I breathe, exhale, and relax. It’s an unremarkable pleasant morning that would be a Monday if it weren’t a Tuesday (yesterday was a holiday). I remind myself to call my doctor’s office and request a refill on an Rx that I’ve run out of. (I didn’t fail to notice I needed a refill, I failed to communicate that to my doctor’s office when I noticed I was due – still a failure, and as a result I’m scrambling. It’s a small thing, easily remedied, if I remember to make that call.) Ordinary stuff. Life. Choices. Consequences.

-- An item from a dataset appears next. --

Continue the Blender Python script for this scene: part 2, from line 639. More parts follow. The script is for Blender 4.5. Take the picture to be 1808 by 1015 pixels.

That’s the thing, isn’t it? We sometimes make our lives or circumstances more complicated that they really need to be. We create a considerable amount of the drama that vexes us. We make choices we know are likely to turn out poorly in some moment, and then behave as though we’re surprised that things went so very wrong. Human primates are weird. A lot of our suffering in life is self-inflicted. We’re often more inclined to complain about the quality of the bread we’ve got, than to bake fresh loaves for our own delight. I sip my coffee and think about that awhile. My mind wanders to the many things that can be made from stale bread: croutons, stuffing, breadcrumbs, bread pudding, French toast, semmelknödel, and more. There’s a lesson here, isn’t there? Something to do with choices, with suffering, with creating something satisfying from something less than ideal? Something to do with steps on a path, and choices. Bread as a metaphor?

I sip my coffee contentedly, thinking about fresh-baked bread, self-care, love, partnership, and creating moments of shared joy. I begin again.